▶ [WORK TO COMPLETE]:
Copy out exactly the lines from the first line of the material below through the line containing "import numpy as np", and nothing beyond them.

▶ [COLLECTED MATERIAL]:
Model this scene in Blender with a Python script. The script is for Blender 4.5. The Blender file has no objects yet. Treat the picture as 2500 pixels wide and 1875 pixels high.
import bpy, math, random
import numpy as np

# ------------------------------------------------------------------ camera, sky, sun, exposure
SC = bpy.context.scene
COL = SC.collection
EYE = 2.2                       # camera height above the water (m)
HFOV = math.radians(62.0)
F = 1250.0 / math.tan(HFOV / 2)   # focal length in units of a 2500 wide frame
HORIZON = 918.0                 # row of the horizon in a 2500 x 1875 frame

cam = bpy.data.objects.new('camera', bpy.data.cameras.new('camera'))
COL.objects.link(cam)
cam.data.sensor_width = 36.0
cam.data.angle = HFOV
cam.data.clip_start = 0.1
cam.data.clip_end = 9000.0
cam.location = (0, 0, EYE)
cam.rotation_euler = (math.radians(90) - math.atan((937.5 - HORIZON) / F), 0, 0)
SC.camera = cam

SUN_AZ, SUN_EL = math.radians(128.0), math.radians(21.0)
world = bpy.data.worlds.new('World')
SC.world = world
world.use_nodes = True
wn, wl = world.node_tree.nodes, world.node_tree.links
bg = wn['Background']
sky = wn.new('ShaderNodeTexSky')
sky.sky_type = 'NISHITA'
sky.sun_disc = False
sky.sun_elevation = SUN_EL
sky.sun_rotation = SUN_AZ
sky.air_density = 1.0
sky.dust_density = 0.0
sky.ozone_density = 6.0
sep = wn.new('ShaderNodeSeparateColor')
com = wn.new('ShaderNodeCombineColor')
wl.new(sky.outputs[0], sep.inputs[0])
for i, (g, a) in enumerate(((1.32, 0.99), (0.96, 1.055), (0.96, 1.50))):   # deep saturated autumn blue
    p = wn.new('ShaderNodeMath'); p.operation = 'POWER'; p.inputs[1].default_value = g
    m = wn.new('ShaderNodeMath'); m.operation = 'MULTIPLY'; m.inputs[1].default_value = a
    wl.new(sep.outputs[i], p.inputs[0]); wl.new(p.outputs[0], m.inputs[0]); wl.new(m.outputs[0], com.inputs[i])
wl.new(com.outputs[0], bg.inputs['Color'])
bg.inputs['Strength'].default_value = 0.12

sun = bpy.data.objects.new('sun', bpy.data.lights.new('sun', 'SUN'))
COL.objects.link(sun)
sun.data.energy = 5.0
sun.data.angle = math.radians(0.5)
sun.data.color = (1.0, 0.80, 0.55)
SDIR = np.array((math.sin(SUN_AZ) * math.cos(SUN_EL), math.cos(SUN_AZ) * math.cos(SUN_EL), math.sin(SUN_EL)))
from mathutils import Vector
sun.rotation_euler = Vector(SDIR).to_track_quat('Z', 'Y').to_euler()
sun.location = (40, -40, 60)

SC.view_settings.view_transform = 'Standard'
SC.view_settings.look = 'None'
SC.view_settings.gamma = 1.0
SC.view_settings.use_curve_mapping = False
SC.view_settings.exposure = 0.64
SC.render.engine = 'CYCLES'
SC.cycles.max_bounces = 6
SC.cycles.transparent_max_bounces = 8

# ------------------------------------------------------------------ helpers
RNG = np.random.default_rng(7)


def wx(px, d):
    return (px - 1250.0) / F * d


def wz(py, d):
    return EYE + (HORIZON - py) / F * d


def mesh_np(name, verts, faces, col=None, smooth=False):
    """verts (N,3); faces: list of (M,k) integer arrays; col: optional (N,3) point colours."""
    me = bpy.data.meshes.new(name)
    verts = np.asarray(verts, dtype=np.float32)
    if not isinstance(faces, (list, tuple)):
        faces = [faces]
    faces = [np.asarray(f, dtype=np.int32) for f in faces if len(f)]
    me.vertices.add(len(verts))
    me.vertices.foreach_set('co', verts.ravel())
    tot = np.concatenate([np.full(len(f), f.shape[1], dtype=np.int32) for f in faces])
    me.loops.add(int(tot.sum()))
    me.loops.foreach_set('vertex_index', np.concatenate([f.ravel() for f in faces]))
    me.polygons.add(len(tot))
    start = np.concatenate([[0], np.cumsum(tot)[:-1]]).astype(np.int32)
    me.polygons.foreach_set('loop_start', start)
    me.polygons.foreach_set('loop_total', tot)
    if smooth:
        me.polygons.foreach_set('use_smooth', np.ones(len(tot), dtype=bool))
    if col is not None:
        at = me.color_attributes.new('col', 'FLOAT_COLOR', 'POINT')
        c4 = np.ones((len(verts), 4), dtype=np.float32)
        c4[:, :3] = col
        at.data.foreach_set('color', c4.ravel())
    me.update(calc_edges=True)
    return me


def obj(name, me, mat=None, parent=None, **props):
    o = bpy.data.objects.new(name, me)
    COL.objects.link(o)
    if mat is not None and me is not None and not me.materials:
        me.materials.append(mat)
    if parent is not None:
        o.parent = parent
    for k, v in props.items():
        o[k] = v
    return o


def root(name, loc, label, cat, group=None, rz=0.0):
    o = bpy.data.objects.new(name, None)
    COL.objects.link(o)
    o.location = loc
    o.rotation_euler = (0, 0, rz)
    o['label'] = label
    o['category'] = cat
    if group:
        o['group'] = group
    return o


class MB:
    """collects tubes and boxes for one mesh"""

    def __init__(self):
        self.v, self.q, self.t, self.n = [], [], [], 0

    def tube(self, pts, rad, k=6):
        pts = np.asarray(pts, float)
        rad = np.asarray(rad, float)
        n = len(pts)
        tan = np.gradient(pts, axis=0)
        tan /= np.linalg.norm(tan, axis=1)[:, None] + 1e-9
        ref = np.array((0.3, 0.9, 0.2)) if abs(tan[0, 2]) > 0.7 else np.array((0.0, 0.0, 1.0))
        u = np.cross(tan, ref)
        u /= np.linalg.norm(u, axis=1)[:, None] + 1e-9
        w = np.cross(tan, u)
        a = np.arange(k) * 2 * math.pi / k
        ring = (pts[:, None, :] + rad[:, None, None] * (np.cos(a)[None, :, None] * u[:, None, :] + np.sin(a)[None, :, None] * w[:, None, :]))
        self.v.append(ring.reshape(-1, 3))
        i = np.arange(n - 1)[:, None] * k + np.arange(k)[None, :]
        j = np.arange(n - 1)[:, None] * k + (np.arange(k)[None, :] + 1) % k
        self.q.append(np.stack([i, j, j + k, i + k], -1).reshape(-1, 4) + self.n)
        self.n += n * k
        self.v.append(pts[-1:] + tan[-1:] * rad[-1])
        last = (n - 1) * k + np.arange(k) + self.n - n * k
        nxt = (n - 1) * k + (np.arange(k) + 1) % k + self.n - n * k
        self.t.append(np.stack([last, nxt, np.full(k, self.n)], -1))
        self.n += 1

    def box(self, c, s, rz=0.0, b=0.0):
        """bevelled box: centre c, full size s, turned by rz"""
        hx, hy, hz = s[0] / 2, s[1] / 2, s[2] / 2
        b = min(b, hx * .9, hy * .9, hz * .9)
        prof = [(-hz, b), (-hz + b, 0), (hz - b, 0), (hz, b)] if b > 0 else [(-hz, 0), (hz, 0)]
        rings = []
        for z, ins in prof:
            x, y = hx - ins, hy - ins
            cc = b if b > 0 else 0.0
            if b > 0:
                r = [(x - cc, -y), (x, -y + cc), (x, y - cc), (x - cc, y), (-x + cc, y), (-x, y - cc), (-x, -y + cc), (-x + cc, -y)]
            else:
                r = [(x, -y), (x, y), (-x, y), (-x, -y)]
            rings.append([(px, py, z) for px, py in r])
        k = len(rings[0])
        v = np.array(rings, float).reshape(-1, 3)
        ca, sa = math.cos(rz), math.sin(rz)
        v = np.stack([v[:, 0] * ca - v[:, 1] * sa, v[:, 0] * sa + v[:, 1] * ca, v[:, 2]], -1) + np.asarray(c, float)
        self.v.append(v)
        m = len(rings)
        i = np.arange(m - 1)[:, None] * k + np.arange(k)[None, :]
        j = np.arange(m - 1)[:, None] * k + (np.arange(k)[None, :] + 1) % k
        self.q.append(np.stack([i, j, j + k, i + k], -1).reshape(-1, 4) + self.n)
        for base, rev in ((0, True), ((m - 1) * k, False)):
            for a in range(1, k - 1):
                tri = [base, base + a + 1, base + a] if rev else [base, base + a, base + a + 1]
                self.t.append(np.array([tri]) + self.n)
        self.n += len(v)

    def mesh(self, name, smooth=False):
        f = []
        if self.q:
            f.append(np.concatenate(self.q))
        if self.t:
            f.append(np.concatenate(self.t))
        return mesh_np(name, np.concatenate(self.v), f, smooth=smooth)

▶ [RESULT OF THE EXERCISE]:
Model this scene in Blender with a Python script. The script is for Blender 4.5. The Blender file has no objects yet. Treat the picture as 2500 pixels wide and 1875 pixels high.
import bpy, math, random
import numpy as np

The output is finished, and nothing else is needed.